What's wrong with my tongue/ These words keep slipping away/ I stutter I stumble/ Like I've got nothing to say/ I'm feeling nervous/ Trying to be so perfect (Avril Lavigne)

Wednesday, March 15, 2006

"Exactamente naquela noite enquanto estava deitada no meu futon com o quarto a andar à roda, resolvi ser como o pescador que hora atrás de hora apanha o peixe com a sua rede. Sempre que pensamentos sobre o Director subiam à tona vindos de dentro de mim, eu pescava-os cá para fora, e pescáva-os outra vez, e outra, até não sobrarem nenhuns. Teria sido um sistema inteligente, sem dúvida, se eu o tivesse conseguido fazer funcionar.
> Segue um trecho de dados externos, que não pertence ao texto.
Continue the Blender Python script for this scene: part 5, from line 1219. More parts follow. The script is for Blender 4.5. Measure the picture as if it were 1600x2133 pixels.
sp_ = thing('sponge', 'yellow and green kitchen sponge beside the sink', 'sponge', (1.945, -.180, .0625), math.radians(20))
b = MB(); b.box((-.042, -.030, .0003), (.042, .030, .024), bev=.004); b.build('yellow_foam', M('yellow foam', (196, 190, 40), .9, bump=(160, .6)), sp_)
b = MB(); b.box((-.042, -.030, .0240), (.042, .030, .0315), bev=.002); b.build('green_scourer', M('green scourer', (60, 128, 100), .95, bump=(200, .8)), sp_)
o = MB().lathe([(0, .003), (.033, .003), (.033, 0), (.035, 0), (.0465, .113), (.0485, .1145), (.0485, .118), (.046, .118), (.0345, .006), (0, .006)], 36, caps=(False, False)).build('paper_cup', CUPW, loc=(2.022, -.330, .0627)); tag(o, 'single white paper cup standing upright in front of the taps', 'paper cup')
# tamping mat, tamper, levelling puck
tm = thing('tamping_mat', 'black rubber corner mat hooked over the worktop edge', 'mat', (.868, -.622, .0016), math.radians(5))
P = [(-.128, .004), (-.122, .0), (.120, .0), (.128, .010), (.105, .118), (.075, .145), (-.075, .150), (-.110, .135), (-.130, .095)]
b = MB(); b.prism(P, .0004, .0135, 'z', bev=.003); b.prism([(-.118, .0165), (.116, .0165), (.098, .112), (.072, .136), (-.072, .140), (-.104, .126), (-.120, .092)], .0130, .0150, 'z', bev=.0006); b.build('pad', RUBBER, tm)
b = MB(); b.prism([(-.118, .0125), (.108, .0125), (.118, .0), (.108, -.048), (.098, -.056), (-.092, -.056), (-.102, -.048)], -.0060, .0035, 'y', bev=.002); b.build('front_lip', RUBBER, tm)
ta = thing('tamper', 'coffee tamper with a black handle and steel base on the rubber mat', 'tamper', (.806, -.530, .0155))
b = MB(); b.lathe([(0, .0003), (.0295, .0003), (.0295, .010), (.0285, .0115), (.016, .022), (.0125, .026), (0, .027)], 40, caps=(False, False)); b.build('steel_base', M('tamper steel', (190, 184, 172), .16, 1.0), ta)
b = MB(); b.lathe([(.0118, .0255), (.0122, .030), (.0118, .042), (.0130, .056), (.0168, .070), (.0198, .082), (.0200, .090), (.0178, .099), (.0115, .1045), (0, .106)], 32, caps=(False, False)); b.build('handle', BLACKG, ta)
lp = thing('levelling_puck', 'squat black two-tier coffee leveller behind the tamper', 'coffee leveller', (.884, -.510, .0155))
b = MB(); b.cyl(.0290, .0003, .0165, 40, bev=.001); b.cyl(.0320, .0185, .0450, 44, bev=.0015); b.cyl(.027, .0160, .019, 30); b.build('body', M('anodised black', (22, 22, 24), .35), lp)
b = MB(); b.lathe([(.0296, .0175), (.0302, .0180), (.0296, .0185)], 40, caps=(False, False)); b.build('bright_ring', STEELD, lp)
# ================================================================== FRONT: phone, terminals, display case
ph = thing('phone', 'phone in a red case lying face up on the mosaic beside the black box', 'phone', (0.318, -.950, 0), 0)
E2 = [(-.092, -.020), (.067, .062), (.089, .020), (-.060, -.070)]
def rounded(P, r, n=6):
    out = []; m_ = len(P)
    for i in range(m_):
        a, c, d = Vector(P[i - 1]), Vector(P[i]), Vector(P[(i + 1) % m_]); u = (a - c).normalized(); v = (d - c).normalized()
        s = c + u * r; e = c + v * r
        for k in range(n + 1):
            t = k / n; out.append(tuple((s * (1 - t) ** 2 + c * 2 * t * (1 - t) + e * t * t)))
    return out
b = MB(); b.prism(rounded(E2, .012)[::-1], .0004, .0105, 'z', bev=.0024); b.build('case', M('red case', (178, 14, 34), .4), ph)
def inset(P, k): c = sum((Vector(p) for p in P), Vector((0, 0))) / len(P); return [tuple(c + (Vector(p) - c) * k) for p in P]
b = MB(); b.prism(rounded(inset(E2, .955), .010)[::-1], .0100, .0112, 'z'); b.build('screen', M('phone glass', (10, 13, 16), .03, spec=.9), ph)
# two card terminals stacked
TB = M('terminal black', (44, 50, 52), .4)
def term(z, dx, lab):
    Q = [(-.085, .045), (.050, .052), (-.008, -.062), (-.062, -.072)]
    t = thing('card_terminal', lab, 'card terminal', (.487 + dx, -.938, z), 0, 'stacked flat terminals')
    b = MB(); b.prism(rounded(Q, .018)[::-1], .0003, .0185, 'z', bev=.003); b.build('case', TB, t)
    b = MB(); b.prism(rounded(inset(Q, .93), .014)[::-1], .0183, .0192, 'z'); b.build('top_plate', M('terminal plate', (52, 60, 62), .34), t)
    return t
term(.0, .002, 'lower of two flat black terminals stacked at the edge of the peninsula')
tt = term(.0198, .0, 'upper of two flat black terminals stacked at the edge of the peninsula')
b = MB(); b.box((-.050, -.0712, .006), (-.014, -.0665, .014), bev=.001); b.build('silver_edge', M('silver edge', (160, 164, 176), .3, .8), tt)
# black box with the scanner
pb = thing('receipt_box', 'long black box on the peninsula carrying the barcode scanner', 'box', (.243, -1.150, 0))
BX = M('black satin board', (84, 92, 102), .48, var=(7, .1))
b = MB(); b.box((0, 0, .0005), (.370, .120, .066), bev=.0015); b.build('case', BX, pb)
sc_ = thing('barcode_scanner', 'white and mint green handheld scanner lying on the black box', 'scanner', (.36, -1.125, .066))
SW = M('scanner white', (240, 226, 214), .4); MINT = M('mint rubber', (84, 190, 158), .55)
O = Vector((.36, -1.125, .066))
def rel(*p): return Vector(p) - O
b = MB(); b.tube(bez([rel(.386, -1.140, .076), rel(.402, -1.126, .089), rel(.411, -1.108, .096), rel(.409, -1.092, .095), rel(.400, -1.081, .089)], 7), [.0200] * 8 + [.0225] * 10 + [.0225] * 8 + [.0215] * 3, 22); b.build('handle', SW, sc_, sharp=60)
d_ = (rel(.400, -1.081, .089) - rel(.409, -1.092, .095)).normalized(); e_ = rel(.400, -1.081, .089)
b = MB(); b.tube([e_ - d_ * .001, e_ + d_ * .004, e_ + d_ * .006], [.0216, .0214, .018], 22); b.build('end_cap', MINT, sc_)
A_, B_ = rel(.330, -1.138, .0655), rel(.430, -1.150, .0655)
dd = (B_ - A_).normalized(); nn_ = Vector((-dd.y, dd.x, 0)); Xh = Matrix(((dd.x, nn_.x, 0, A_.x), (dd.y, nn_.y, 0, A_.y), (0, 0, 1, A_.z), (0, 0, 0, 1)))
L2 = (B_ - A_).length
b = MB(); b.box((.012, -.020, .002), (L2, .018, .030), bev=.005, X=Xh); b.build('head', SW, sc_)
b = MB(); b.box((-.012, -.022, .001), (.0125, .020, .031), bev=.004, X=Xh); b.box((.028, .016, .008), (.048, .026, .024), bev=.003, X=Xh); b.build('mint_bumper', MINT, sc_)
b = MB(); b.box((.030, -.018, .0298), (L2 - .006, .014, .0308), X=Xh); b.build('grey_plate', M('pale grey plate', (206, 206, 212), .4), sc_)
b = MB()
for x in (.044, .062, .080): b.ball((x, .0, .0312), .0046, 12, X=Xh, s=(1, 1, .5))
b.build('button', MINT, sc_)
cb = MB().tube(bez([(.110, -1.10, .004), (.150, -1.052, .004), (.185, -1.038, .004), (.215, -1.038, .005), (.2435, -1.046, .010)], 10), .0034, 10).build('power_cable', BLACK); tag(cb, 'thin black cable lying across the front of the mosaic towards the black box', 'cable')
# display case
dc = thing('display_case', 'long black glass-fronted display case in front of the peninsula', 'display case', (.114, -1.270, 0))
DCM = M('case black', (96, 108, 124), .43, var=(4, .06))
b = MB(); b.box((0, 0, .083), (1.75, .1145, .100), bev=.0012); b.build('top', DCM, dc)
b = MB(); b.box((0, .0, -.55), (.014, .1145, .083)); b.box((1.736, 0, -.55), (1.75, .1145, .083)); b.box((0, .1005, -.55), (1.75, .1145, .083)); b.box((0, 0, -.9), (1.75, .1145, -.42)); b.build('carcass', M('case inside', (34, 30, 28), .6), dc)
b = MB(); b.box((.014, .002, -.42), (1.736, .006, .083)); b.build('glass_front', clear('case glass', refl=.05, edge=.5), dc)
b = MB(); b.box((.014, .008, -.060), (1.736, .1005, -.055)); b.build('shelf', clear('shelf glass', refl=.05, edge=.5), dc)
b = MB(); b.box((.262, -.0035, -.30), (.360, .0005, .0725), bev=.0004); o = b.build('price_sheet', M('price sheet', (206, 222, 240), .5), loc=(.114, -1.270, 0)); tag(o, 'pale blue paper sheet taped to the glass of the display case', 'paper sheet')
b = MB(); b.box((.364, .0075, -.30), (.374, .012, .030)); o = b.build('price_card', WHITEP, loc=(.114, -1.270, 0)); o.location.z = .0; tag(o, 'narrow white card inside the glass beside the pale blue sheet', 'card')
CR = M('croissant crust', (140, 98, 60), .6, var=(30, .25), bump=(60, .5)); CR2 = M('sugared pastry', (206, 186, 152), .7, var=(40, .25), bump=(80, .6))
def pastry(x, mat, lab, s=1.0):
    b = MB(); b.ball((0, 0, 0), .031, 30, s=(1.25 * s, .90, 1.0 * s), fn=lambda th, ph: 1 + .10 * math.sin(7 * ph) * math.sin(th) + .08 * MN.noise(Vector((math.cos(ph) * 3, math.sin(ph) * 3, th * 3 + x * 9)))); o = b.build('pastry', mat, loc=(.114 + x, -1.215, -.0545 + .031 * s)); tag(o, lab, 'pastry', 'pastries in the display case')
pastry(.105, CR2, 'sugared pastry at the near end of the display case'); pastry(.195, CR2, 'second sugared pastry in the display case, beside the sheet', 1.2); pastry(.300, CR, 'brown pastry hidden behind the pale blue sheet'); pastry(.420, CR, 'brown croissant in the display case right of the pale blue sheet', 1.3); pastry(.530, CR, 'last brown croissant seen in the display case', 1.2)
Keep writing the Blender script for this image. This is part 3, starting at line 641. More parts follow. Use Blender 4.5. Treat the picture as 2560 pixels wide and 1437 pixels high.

Mas quando tinha nem que fosse um único pensamento sobre ele, nunca o conseguia apanhar antes que fugisse a correr, e me levasse exactamente para o local de onde tinha banido os meus pensamentos. Muitas vezes me obriguei a parar e dizia-me a mim própria: Não penses no Director, pensa antes em Nobu. E muito deliberadamente, imaginava-me a encontrar com Nobu algures em Quioto. Mas nesse momento qualquer coisa corria sempre mal. O local que eu fantasiava podia ter sido onde muitas vezes imaginara encontrar-me com o Director, por exemplo... e então, num instante, ficava mais uma vez perdida em penamentos sobre o Director.
Andei assim nisto durante semanas, a tentar reconstruir-me. Às vezes, quando por um momento ficava livre dos pensamentos sobre o Director, começava a sentir como se um poço se tivesse aberto dentro de mim. Não tinha apetite, nem quando a pequena Etsuko vinha à noite trazer-me uma taça de caldo de carne. As poucas vezes em que consegui concentrar-me claramente em Nobu, fiquei tão entorpecida que me parecia não sentir absolutamente nada.
Mas agora sei que o nosso mundo não é mais permanente do que uma onda a erguer-se no oceano. E quaisquer que sejam as nossas lutas e triunfos, como quer que os possamos sofrer, muito rapidamente se dissolvem todos numa aguada, como a tinta de pintar no papel."
"Memórias de uma Gueixa" - Arthur Golden

2 Comments:

Blogger Sílvia S. said...

Cá está a melga de serviço.
O último parágrafo é particularmente marcante. Lembro-me perfeitamente de o ter lido.
E esse pedaço revela-se particularmente irónico dado o desfecho do livro. É que o destino por vezes acontece-nos sem nos darmos conta. O destino é provavelmente uma obra de engenharia, como uma rede complexa de vidas que se enleiam. E este livro expõe isso de uma maneira muito humana e sem cair em grandes abstracções.
Bem pescado;)

12:23 AM

 
Anonymous Anonymous said...

Passo a minha vida a reconstruir-me, a tentar ser firme quase como que por desespero. Porque qualquer coisa corre sempre mal para cobrir o que correu bem. Tantas vezes acontece que nem sei se acredite no bem ou na felicidade das coisas e das pessoas.